A/N: Although I haven't lost any family or friends in this tragedy, this was something that I decided I had to write as some way to come to terms with what has happened. I send all of my condolences and support to all the victims and their families and friends, and whatever little bits of comfort it can give.

It can't be real. I feel as if it's all a clouded misunderstanding...a black and white reality that will go away when I wake up tomorrow morning and head off to another monotonous day of school. It's so surreal...I've been living in a nightmare since 9:33 Tueday morning, when I was sitting in Algebra 2 and my principal announced that hijacked planes had flown into the World Trade Center. The rest of the day was a blur of unending newscasts, sympathetic teachers, and forgotten homework assignments. By seventh hour, I didn't want to see the towers collapse again, to hear how I'm now living through something that has been said to pale the tragedy of Pearl Harbor. I sat with my friend on the floor of an empty classroom and we cried. We cried because we're afraid of war, angry at whomever could be so heartless and cruel and deranged as to kill 20,000 innocent people and destroy symbols of our nation, and feeling the horror, frustration, and sadness of an entire country.

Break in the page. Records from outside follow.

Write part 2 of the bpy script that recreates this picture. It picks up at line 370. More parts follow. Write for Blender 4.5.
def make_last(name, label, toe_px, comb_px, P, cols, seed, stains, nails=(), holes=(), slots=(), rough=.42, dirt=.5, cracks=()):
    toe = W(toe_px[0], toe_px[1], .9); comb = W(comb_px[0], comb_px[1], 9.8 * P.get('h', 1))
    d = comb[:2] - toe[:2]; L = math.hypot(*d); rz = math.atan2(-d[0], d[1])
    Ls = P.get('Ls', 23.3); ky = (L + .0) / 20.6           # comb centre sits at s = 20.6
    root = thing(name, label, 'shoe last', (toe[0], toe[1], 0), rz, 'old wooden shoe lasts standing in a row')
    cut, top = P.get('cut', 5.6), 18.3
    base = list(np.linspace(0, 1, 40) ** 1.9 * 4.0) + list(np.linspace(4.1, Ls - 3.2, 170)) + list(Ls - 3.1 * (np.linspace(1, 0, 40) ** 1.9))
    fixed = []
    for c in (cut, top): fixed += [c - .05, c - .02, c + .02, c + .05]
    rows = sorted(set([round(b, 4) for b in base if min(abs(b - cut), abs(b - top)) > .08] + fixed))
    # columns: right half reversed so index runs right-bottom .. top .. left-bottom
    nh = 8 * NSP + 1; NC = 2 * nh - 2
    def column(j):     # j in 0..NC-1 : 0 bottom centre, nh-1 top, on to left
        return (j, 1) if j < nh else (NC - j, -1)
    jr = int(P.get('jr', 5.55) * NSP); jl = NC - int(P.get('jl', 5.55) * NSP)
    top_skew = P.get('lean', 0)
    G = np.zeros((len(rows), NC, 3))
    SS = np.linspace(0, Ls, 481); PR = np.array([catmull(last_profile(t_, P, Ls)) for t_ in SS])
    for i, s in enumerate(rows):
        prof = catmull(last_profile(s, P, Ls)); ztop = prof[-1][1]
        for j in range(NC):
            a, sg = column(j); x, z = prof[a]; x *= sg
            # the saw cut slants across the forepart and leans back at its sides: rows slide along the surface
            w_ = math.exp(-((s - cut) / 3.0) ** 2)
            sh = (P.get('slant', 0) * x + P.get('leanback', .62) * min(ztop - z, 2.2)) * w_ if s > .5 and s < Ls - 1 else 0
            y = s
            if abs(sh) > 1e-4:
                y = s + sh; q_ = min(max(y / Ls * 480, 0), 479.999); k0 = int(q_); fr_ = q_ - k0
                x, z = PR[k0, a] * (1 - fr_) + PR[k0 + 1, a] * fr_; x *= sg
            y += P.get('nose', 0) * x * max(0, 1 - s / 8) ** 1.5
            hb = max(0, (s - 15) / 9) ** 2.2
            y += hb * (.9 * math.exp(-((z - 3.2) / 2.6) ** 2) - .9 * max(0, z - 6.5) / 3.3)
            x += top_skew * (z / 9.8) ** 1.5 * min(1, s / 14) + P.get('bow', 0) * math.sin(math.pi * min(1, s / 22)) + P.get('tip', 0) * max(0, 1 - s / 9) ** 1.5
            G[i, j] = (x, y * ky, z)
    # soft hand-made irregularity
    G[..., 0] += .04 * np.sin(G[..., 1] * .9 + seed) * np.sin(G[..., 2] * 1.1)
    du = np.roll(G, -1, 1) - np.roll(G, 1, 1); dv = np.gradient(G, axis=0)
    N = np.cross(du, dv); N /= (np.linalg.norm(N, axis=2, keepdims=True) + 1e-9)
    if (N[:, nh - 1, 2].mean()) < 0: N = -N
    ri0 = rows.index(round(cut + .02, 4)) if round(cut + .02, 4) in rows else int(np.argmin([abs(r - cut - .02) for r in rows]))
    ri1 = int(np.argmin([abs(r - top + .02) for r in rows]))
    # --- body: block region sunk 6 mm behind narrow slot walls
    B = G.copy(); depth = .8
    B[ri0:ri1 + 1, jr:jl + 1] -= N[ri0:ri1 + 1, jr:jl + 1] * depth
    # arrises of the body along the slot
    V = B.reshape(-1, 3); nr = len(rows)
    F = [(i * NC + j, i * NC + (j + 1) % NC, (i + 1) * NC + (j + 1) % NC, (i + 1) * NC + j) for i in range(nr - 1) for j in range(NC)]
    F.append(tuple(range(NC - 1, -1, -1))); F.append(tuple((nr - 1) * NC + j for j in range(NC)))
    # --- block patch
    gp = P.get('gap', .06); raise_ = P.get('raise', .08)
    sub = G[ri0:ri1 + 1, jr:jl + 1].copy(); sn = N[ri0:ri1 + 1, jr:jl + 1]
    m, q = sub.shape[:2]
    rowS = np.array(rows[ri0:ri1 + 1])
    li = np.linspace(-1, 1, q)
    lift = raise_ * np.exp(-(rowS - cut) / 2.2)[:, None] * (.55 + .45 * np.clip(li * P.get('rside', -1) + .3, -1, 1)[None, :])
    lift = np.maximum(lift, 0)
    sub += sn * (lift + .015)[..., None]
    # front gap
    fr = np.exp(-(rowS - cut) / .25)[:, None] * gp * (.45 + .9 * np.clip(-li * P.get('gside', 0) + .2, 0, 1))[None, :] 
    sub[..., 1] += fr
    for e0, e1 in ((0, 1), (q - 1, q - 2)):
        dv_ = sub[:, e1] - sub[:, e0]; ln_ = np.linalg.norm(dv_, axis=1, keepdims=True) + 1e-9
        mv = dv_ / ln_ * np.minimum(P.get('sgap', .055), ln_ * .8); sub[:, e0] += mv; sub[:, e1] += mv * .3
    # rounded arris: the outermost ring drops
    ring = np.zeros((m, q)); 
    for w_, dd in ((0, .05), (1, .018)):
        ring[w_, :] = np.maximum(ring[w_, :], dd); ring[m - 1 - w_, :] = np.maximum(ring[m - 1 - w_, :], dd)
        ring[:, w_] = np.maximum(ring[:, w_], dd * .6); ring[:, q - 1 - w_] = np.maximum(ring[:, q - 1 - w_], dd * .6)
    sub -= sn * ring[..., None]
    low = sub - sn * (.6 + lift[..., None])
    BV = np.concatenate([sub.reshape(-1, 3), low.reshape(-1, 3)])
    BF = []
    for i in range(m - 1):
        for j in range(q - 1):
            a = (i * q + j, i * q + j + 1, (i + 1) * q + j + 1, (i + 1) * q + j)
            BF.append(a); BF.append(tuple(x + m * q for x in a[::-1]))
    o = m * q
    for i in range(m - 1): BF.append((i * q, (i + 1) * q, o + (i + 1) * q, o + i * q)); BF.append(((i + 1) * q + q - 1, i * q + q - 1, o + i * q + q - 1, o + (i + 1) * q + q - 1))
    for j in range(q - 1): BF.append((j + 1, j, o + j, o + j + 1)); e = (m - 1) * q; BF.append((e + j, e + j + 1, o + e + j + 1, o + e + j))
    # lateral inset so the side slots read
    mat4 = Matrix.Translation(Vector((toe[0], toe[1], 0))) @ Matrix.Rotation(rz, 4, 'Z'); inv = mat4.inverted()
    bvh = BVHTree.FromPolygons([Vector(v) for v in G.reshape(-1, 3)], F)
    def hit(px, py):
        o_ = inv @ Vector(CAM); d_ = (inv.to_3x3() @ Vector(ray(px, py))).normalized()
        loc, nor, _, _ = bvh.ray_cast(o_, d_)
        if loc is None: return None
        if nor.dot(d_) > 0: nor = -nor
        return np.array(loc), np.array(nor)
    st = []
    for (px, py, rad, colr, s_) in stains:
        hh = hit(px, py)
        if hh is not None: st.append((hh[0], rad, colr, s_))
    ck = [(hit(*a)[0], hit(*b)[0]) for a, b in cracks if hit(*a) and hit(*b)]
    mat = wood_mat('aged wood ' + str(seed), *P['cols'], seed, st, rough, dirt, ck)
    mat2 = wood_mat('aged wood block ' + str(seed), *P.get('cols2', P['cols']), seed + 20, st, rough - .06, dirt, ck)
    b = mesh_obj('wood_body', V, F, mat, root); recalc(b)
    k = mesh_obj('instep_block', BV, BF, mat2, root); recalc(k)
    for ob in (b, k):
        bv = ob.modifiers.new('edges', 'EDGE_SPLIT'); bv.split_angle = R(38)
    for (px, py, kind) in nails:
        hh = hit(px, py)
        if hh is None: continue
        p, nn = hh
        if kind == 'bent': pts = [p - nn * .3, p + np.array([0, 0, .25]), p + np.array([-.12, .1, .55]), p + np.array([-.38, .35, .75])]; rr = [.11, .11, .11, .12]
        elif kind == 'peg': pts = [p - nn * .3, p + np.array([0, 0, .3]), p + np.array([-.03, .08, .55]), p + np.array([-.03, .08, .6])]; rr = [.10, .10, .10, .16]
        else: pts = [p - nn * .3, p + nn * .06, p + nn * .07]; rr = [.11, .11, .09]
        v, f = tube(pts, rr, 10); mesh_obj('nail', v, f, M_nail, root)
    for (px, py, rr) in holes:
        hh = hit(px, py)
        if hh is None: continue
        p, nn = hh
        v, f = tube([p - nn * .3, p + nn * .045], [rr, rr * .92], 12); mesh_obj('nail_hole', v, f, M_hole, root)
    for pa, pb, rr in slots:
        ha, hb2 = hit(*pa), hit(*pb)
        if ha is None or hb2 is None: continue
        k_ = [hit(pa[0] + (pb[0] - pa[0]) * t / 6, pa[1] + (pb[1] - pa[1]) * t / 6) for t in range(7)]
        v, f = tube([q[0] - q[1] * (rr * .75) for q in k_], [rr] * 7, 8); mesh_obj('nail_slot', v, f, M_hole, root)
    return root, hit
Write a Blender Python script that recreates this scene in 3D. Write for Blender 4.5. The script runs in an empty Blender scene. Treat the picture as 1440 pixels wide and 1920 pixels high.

What makes it so hard is that we all want to feel safe. Our country is vulnerable, the people are vulnerable and we're all hopelessly searching for some sort of sanctuary, some comfort from anyone...and the hardest part is, neither can be offered right now, and probably won't be available for a long while. We all live with uncertainty day to day, but this kind of uncertainty, the kind of uncertainty when you don't know if tomorrow will bring more attacks, or worse, war, the kind of uncertainty when you don't know the future of your country--your life--it's something that many people are finding truly terrifying.
It's not a movie; 9/11/01 is going to be a day we all remember where we were when we heard the news and tell our children and grandchildren that we lived through this. My parents tell me about how they survived the Cold War when they were around my age...now I, unfortunately, have something of the same nature to tell my children, when, and if, I have any. For me, the best thing that could happen is to wake up and realize this is some kind of horrible nightmare, and that it will all end. And yet, there is the definite knowledge, the physical proof, that this isn't a nightmare, but a terrifying sort of surreal reality.